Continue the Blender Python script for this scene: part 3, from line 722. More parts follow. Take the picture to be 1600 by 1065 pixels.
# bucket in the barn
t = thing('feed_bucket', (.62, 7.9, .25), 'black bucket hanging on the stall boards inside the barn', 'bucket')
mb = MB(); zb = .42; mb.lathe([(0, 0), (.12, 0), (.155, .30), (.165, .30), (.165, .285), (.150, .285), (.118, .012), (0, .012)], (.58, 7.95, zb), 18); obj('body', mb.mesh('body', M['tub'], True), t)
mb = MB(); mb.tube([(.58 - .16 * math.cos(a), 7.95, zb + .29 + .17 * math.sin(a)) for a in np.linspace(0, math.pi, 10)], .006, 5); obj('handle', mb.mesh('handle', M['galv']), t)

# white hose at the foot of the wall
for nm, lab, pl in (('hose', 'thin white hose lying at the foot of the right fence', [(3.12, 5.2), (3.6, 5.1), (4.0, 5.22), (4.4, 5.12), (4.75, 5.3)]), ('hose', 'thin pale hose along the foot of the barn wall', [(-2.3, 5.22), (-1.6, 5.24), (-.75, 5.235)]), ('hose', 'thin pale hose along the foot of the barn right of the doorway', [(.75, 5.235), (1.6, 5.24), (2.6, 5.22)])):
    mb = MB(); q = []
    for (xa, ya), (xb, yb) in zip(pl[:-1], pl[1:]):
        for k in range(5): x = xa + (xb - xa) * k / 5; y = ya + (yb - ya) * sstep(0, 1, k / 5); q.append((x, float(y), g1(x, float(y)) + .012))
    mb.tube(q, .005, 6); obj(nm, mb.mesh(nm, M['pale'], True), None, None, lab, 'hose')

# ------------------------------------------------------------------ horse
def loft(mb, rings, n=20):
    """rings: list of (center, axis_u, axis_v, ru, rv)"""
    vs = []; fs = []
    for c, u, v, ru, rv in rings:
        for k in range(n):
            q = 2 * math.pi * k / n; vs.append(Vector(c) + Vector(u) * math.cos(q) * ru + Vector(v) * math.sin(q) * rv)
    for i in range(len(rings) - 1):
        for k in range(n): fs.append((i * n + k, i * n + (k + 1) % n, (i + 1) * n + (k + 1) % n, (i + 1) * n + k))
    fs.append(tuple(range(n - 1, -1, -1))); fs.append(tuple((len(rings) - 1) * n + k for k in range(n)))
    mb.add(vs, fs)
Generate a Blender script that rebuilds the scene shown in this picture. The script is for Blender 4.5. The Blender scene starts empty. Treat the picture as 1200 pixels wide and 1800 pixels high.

YOUR GOAL: Repeat every entry exactly as written above.

WORKED ANSWER:
Continue the Blender Python script for this scene: part 3, from line 722. More parts follow. Take the picture to be 1600 by 1065 pixels.
# bucket in the barn
t = thing('feed_bucket', (.62, 7.9, .25), 'black bucket hanging on the stall boards inside the barn', 'bucket')
mb = MB(); zb = .42; mb.lathe([(0, 0), (.12, 0), (.155, .30), (.165, .30), (.165, .285), (.150, .285), (.118, .012), (0, .012)], (.58, 7.95, zb), 18); obj('body', mb.mesh('body', M['tub'], True), t)
mb = MB(); mb.tube([(.58 - .16 * math.cos(a), 7.95, zb + .29 + .17 * math.sin(a)) for a in np.linspace(0, math.pi, 10)], .006, 5); obj('handle', mb.mesh('handle', M['galv']), t)

# white hose at the foot of the wall
for nm, lab, pl in (('hose', 'thin white hose lying at the foot of the right fence', [(3.12, 5.2), (3.6, 5.1), (4.0, 5.22), (4.4, 5.12), (4.75, 5.3)]), ('hose', 'thin pale hose along the foot of the barn wall', [(-2.3, 5.22), (-1.6, 5.24), (-.75, 5.235)]), ('hose', 'thin pale hose along the foot of the barn right of the doorway', [(.75, 5.235), (1.6, 5.24), (2.6, 5.22)])):
    mb = MB(); q = []
    for (xa, ya), (xb, yb) in zip(pl[:-1], pl[1:]):
        for k in range(5): x = xa + (xb - xa) * k / 5; y = ya + (yb - ya) * sstep(0, 1, k / 5); q.append((x, float(y), g1(x, float(y)) + .012))
    mb.tube(q, .005, 6); obj(nm, mb.mesh(nm, M['pale'], True), None, None, lab, 'hose')

# ------------------------------------------------------------------ horse
def loft(mb, rings, n=20):
    """rings: list of (center, axis_u, axis_v, ru, rv)"""
    vs = []; fs = []
    for c, u, v, ru, rv in rings:
        for k in range(n):
            q = 2 * math.pi * k / n; vs.append(Vector(c) + Vector(u) * math.cos(q) * ru + Vector(v) * math.sin(q) * rv)
    for i in range(len(rings) - 1):
        for k in range(n): fs.append((i * n + k, i * n + (k + 1) % n, (i + 1) * n + (k + 1) % n, (i + 1) * n + k))
    fs.append(tuple(range(n - 1, -1, -1))); fs.append(tuple((len(rings) - 1) * n + k for k in range(n)))
    mb.add(vs, fs)
Generate a Blender script that rebuilds the scene shown in this picture. The script is for Blender 4.5. The Blender scene starts empty. Treat the picture as 1200 pixels wide and 1800 pixels high.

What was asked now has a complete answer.